SOCIÉTÉ

Portrait d’un révolutionnaire exilé

En 1954, ils étaient neuf « fils de la Toussaint », neuf chefs avançant main dans la main pour retirer l’Algérie de sa tutelle française. Hocine Aït Ahmed était le dernier. Celui qui restera l’un des pères de l’indépendance algérienne s’est éteint le 23 décembre dernier. Affaibli depuis le début de l’année 2015, ce valeureux militant de la cause nationale a cependant laissé une trace indélébile dans l’histoire de son pays.

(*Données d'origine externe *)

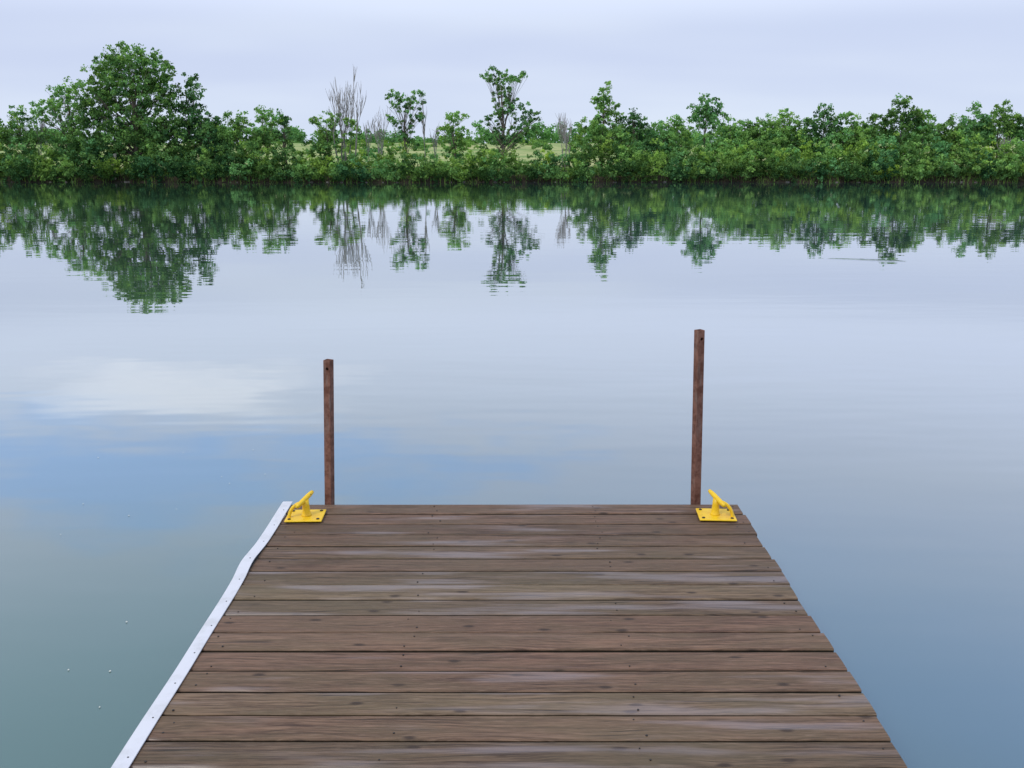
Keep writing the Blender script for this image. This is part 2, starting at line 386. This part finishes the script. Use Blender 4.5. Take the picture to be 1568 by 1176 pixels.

Aït Ahmed, infatigable opposant
 
Exilé et résistant, le fondateur du Front des Forces Socialistes incarnait les valeurs de la démocratie et luttait activement contre le système autoritaire algérien mis en place depuis l’indépendance, en 1962.« Ni État policier, ni République intégriste », tel était le crédo de cet inflexible opposant qui s’était exilé en Suisse, terre d’accueil des militants lors de la meurtrière guerre d’Algérie, quatre ans après avoir contribué à libérer son pays de la puissance coloniale française. Désormais et depuis le début des années 1990, l’Algérie est soumise à l’autorité d’un parti unique, le Front de Libération Nationale. C’est à ce moment que le combat d’Aït Ahmed s’intensifie, faisant de cet ex-leader socialiste un véritable combattant politique. Profondément respecté par le peuple algérien, l’annonce de sa disparition a résonné comme un coup de tonnerre à travers le pays.

Le combat d’une vie

Hocine Aït Ahmed a consacré plusieurs décennies de sa vie à cette guerre contre le pouvoir en place. Très attaché à la démocratie, il représente aujourd’hui une utopie pour des millions de maghrébins qui assistent, impuissants, aux excès d’un Daesh impitoyable. Décrétant huit jours de deuil national et élevant le gentilhomme au rang de héros révolutionnaire, Abdelaziz Bouteflika donnerait presque l’impression d’avoir perdu un ami de son parti. Pourtant, le kabyle n’aura cessé de se battre contre le régime du président actuel. Il l’affronta même lors des élections présidentielles de 1999 juste avant de se retirer, voyant sa défaite arriver comme on vit péniblement arriver jadis les accords d’Évian. C’est à la suite de ses accords qu’il commençait à se positionner pour la liberté. Trois ans après l’indépendance, il tentera d’instaurer un pluralisme politique en Algérie. Cela sera un cuisant échec, compte tenu de l’intervention inopinée de Houari Boumédiène. C’est à ce moment qu’Aït Ahmed s’exile en Suisse, terre de militants lors de la guerre d’Algérie. Convaincu que le système du pays n’était qu’une suite d’actes manqués pour le tirer vers le haut, que ce soit sur le plan économique, social ou politique, l’éternel militant se battait à distance. Le 30 décembre dernier, le diplomate s’envole vers la Kabylie, sa région natale, une première depuis de nombreuses années, mais la dernière pour l’éternité.

Un hommage émouvant

Il y a ceux qui grandissent grâce à l’histoire et il y a ceux qui font grandir l’histoire, qui changent son cours et qui laissent leur trace. Aït Ahmed fera toujours partie de cette dernière catégorie et le 1er janvier dernier, le peuple a prouvé que l’empreinte du militant restera gravée dans leurs mémoires. Alors que l’ambulance transportant le corps du défunt peinait à se frayer un chemin au milieu d’une véritable marée humaine, Aït Yahia connaissait un climat de ferveur.

Une foule immense assiste aux obsèques du défenseur de la liberté, Aït Ahmed - (c) AFP

Une foule immense assiste aux obsèques du défenseur de la liberté, Aït Ahmed – © AFP

Ce résistant avait choisi son petit village du Sud d’Alger, niché entre deux collines pour être enterré, dont les habitants reprendront en chœur, les slogans les plus frappants de son parti lors de ses obsèques. Si le premier ministre du pays, Abdelmallek Selal, a rapidement été exclu de l’hommage à coups de pierres, le cortège funèbre finira par avancer et à 14h30, Aït Ahmed est enterré.
Les neufs fils de la Toussaint ont tous tiré leur révérence ; une page de l’histoire se tourne.